What kept the strategic stability of the Korean peninsula throughout the half-century of peaceful Armistice was the idea that neither set of policy elites in Seoul and Pyongyang were under significant domestic challenge. President Park Chung Hee might not have been popular, but his right-wing regime kept a very tight lid on domestic dissatisfaction. Once Park stepped down, South Korean politics witnessed a very rapid wave of democratisation. Domestic challenge to Kim Il Sung had practically disappeared by the end of the 1950s, and his successor Kim Jong Il seems to have maintained a fairly firm grip over North Korea as well.

But this is where the domestic politics question can begin to unravel. At least Kim Jong Il had a fairly long apprenticeship, the rest of the ruling party and the North Korean armed forces had time to acclimatise to the fact of the Dear Leader eventually succeeding the Great Leader. Kim Jong Un has had no such luxury. Indeed, until he was publically announced as the heir apparent to Kim Jong Il, many people around the world had not even heard of him. It will almost certainly take quite some time for Kim Jong Un to establish his leadership credentials to the rest of the North Korean policy world and military establishment.
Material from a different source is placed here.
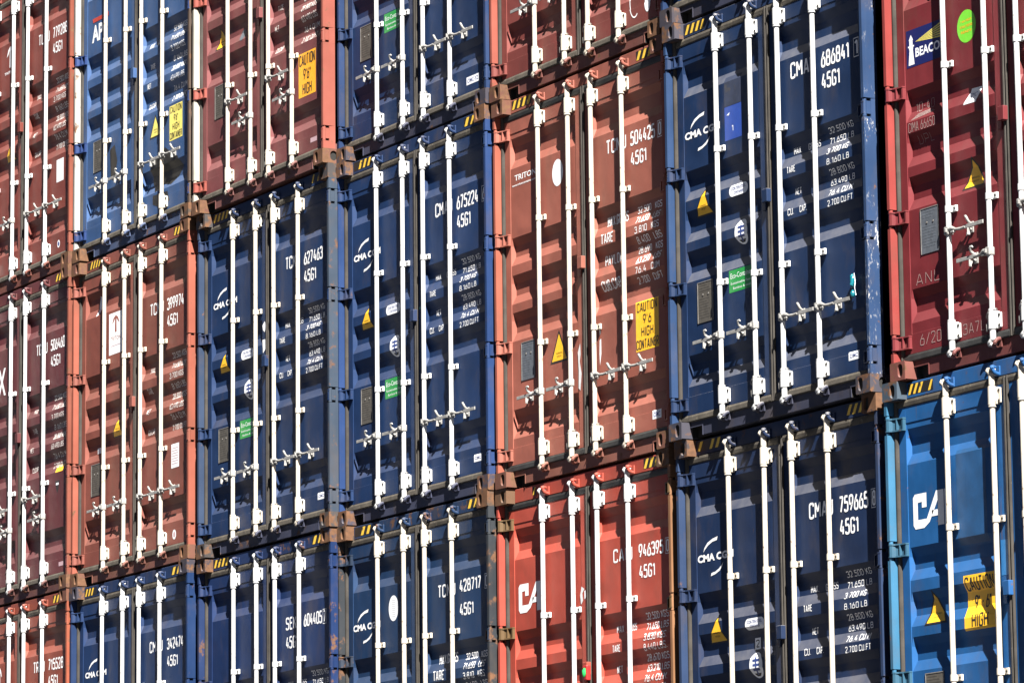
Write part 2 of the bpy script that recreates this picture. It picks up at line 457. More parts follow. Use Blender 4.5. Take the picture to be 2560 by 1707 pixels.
def retainer_mesh():                                # handle hook, on the door at x = 0
    b = MB()
    b.box(-0.020, 0.020, 0.069, 0.0785, -0.040, 0.030, 0.003)
    b.tube([(0.0, 0.072, 0.018), (0.003, 0.056, 0.020), (0.005, 0.040, 0.034), (0.004, 0.032, 0.052), (-0.003, 0.031, 0.062), (-0.012, 0.034, 0.064), (-0.017, 0.038, 0.055)], [0.009, 0.010, 0.0095, 0.009, 0.0085, 0.007, 0.005], 8)
    b.tube([(0.0, 0.072, -0.020), (0.003, 0.058, -0.020), (0.005, 0.046, -0.030), (0.006, 0.036, -0.046), (0.003, 0.034, -0.062)], [0.009, 0.010, 0.009, 0.007, 0.004], 8)
    b.box(0.012, 0.017, 0.028, 0.050, -0.058, -0.014, 0.002)
    return b.mesh('handle_retainer')

# ---- the box behind the door end
def side_mesh():
    b = MB(); bm = b.bm
    n = 44; y0, y1 = 0.178, LEN - 0.178; prev = None
    ys = []
    for i in range(n):
        a = y0 + (y1 - y0) * i / n; p = (y1 - y0) / n
        ys += [(a, 0.0), (a + p * .28, 0.0), (a + p * .5, 0.036), (a + p * .78, 0.036)]
    ys.append((y1, 0.0))
    for y, d in ys:
        c = (bm.verts.new((0.012 + d, y, 0.16)), bm.verts.new((0.012 + d, y, 2.83)))
        if prev: bm.faces.new((prev[0], c[0], c[1], prev[1]))
        prev = c
    b.box(0.006, 0.06, 0.178, y1, 0.012, 0.165); b.box(0.006, 0.06, 0.178, y1, 2.82, 2.884)
    b.box(0.0, 0.07, y1, LEN, 0, H)
    return b.mesh('side_wall')

def roof_mesh():
    b = MB(); b.box(0.06, W - 0.06, 0.16, LEN - 0.1, 2.868, 2.882); return b.mesh('roof')
def floor_mesh():
    b = MB(); b.box(0.06, W - 0.06, 0.20, LEN - 0.1, 0.09, 0.15)
    for i in range(24): b.box(0.06, W - 0.06, 0.45 + i * 0.48, 0.50 + i * 0.48, 0.02, 0.09)
    return b.mesh('floor')
def end_mesh():
    b = MB(); b.box(0.07, W - 0.07, LEN - 0.10, LEN - 0.03, 0.0125, 2.886); return b.mesh('end_wall')

PR = {}
PR['cast_b'] = casting_mesh(False); PR['cast_t'] = casting_mesh(True)
for k in ('cast_b', 'cast_t'): PR[k + 'r'] = mirror_mesh(PR[k], 'corner_casting', MID)
PR['post'] = post_mesh(); PR['postr'] = mirror_mesh(PR['post'], 'corner_post', MID)
PR['hinge'] = hinge_mesh(); PR['hinger'] = mirror_mesh(PR['hinge'], 'hinge', MID)
PR['header'] = header_mesh(); PR['sill'] = sill_mesh()
PR['door'] = door_mesh(); PR['doorr'] = mirror_mesh(PR['door'], 'door', MID)
PR['gasket'] = door_gasket_mesh(); PR['gasketr'] = mirror_mesh(PR['gasket'], 'door_gasket', MID)
PR['bar'] = bar_mesh(); PR['bracket'] = bracket_mesh(); PR['clamp'] = clamp_mesh()
PR['bracket_up'] = bracket_mesh()
for v in PR['bracket'].vertices: v.co.z = 0.132 - v.co.z
PR['bracket'].flip_normals()
PR['cam'] = cam_mesh(); PR['keeper'] = keeper_mesh()
PR['camd'] = PR['cam'].copy(); PR['keeperd'] = PR['keeper'].copy()
for k in ('camd', 'keeperd'):
    for v in PR[k].vertices: v.co.z = -v.co.z
    PR[k].flip_normals()
PR['handle'] = handle_mesh(); PR['handlel'] = mirror_mesh(PR['handle'], 'door_handle')
PR['ret'] = retainer_mesh(); PR['retl'] = mirror_mesh(PR['ret'], 'handle_retainer')
PR['side'] = side_mesh(); PR['sider'] = mirror_mesh(PR['side'], 'side_wall', MID)
def block_mesh():
    b = MB(); b.box(1.178, 1.240, 0.030, 0.0735, 1.445, 1.535, 0.004); b.box(1.135, 1.178, 0.060, 0.0745, 1.40, 1.535, 0.003)
    return b.mesh('joint_block')
PR['block'] = block_mesh()
PR['wire'] = seal_wire_mesh()
PR['roof'] = roof_mesh(); PR['floor'] = floor_mesh(); PR['end'] = end_mesh()

# ------------------------------------------------------------------ lettering and stickers that follow the corrugated sheet
_glyph = {}
def glyph(text, bold):
    key = (text, bold)
    if key not in _glyph:
        cu_ = bpy.data.curves.new('t', 'FONT'); cu_.body = text; cu_.offset = bold; cu_.resolution_u = 3
        ob = bpy.data.objects.new('t', cu_); COL.objects.link(ob)
        dg = bpy.context.evaluated_depsgraph_get(); me = bpy.data.meshes.new_from_object(ob.evaluated_get(dg))
        vs = [(v.co.x, v.co.y) for v in me.vertices]; fs = [tuple(p.vertices) for p in me.polygons]
        bpy.data.objects.remove(ob); bpy.data.curves.remove(cu_); bpy.data.meshes.remove(me)
        x0 = min(v[0] for v in vs); x1 = max(v[0] for v in vs); y0 = min(v[1] for v in vs); y1 = max(v[1] for v in vs)
        _glyph[key] = ([((x - x0) / (x1 - x0), (y - y0) / (y1 - y0)) for x, y in vs], fs)
    return _glyph[key]


# narrow single-stroke stencil lettering: polylines in a 0..w x 0..1 box, corners rounded
SF = {
 '0': (.48, [[(0, .5), (0, 1), (.48, 1), (.48, 0), (0, 0), (0, .5)]]), '1': (.24, [[(0, .80), (.22, 1), (.22, 0)]]),
 '2': (.46, [[(0, .80), (0, 1), (.46, 1), (.46, .62), (0, .06)], [(0, 0), (.47, 0)]]),
 '3': (.46, [[(0, .84), (0, 1), (.44, 1), (.44, .54), (.16, .54)], [(.18, .54), (.46, .54), (.46, 0), (0, 0), (0, .16)]]),
 '4': (.50, [[(.26, 1), (0, .26), (.50, .26)], [(.37, .56), (.37, 0)]]),
 '5': (.46, [[(.44, 1), (.03, 1)], [(.03, 1), (.03, .52)], [(.03, .60), (.46, .60), (.46, 0), (0, 0), (0, .16)]]),
 '6': (.48, [[(.34, 1), (0, .42), (0, 0), (.48, 0), (.48, .58), (.10, .58)]]),
 '7': (.46, [[(0, 1), (.46, 1)], [(.45, .97), (.14, 0)]]),
 '8': (.48, [[(.24, .54), (.03, .54), (.03, 1), (.45, 1), (.45, .54), (.24, .54)], [(.24, .54), (0, .54), (0, 0), (.48, 0), (.48, .54), (.24, .54)]]),
 '9': (.48, [[(.14, 0), (.48, .58), (.48, 1), (0, 1), (0, .42), (.38, .42)]]),
 'A': (.52, [[(0, 0), (.24, 1)], [(.28, 1), (.52, 0)], [(.08, .28), (.44, .28)]]),
 'B': (.46, [[(0, 0), (0, 1)], [(0, 1), (.42, 1), (.42, .54), (.03, .54)], [(.03, .54), (.46, .54), (.46, 0), (0, 0)]]),
 'C': (.46, [[(.46, .78), (.46, 1), (0, 1), (0, 0), (.46, 0), (.46, .22)]]), 'D': (.46, [[(0, 0), (0, 1)], [(0, 1), (.46, 1), (.46, 0), (0, 0)]]),
 'E': (.40, [[(0, 0), (0, 1)], [(0, 1), (.40, 1)], [(0, .54), (.36, .54)], [(0, 0), (.40, 0)]]), 'F': (.40, [[(0, 0), (0, 1)], [(0, 1), (.40, 1)], [(0, .54), (.36, .54)]]),
 'G': (.46, [[(.46, .78), (.46, 1), (0, 1), (0, 0), (.46, 0), (.46, .46)], [(.46, .46), (.26, .46)]]), 'H': (.46, [[(0, 0), (0, 1)], [(.46, 0), (.46, 1)], [(0, .52), (.46, .52)]]),
 'I': (.06, [[(.03, 0), (.03, 1)]]), 'K': (.46, [[(0, 0), (0, 1)], [(.44, 1), (.03, .45)], [(.16, .60), (.46, 0)]]), 'L': (.40, [[(0, 1), (0, 0)], [(0, 0), (.40, 0)]]),
 'M': (.58, [[(0, 0), (0, 1)], [(.02, 1), (.29, .38)], [(.29, .38), (.56, 1)], [(.58, 1), (.58, 0)]]), 'N': (.48, [[(0, 0), (0, 1)], [(.02, 1), (.46, 0)], [(.48, 0), (.48, 1)]]),
 'O': (.48, [[(0, .5), (0, 1), (.48, 1), (.48, 0), (0, 0), (0, .5)]]), 'P': (.46, [[(0, 0), (0, 1)], [(0, 1), (.46, 1), (.46, .46), (0, .46)]]),
 'R': (.46, [[(0, 0), (0, 1)], [(0, 1), (.46, 1), (.46, .48), (0, .48)], [(.22, .46), (.46, 0)]]), 'S': (.46, [[(.46, .84), (.46, 1), (0, 1), (0, .54), (.46, .50), (.46, 0), (0, 0), (0, .16)]]),
 'T': (.46, [[(0, 1), (.46, 1)], [(.23, 1), (.23, 0)]]), 'U': (.46, [[(0, 1), (0, 0), (.46, 0), (.46, 1)]]), 'V': (.48, [[(0, 1), (.23, 0)], [(.25, 0), (.48, 1)]]),
 'W': (.64, [[(0, 1), (.15, 0)], [(.17, 0), (.32, .8)], [(.32, .8), (.47, 0)], [(.49, 0), (.64, 1)]]), 'X': (.48, [[(0, 0), (.48, 1)], [(0, 1), (.48, 0)]]), 'Y': (.48, [[(0, 1), (.24, .45)], [(.48, 1), (.24, .45)], [(.24, .46), (.24, 0)]]),
 '.': (.08, [[(.04, 0), (.04, .09)]]), "'": (.06, [[(.03, 1), (.03, .74)]]), '"': (.2, [[(.03, 1), (.03, .74)], [(.17, 1), (.17, .74)]]), '-': (.24, [[(0, .5), (.24, .5)]]), '/': (.42, [[(0, 0), (.42, 1)]]), ' ': (.30, []), '&': (.3, []),
}
def rounded(pl, r=.15):
    out = [pl[0]]
    closed = pl[0] == pl[-1]
    for p, c, n in zip(pl, pl[1:], pl[2:]):
        a = Vector((p[0] - c[0], p[1] - c[1])); b = Vector((n[0] - c[0], n[1] - c[1]))
        ra = min(r, a.length * .48); rb = min(r, b.length * .48)
        A = Vector(c) + a.normalized() * ra; B_ = Vector(c) + b.normalized() * rb
        for k in range(5):
            t = k / 4; q = A * (1 - t) ** 2 + Vector(c) * 2 * t * (1 - t) + B_ * t * t; out.append((q.x, q.y))
    out.append(pl[-1])
    return out
def ribbon(pl, hw):
    pts = [Vector(p) for p in pl]; L_, R_ = [], []
    closed = (pts[0] - pts[-1]).length < 1e-6
    for i, p in enumerate(pts):
        a = pts[i - 1] if i else (pts[-2] if closed else None); b = pts[i + 1] if i < len(pts) - 1 else (pts[1] if closed else None)
        ds = []
        if a is not None: ds.append((p - a).normalized())
        if b is not None: ds.append((b - p).normalized())
        d = sum(ds, Vector((0, 0))); d.normalize(); nrm = Vector((-d.y, d.x))
        k = 1.0
        if len(ds) == 2: k = min(1.4, 1 / max(.6, nrm.dot(Vector((-ds[0].y, ds[0].x)))))
        L_.append(p + nrm * hw * k); R_.append(p - nrm * hw * k)
    return [(R_[i], R_[i + 1], L_[i + 1], L_[i]) for i in range(len(pts) - 1)]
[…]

Under such conditions, sparks from otherwise small-scale or localised incidents can assume a significance far beyond the actual event. Small-arms fire being exchanged across the DMZ may spin out of control into much large conflagrations. Now, more than ever, wise heads need to prevail on the Korean peninsula. Unfortunately, as the aphorism goes, it takes two hands to clap. To prevent war, it takes two sets of wise heads. It remains to be seen if there are these wise heads available in Pyongyang.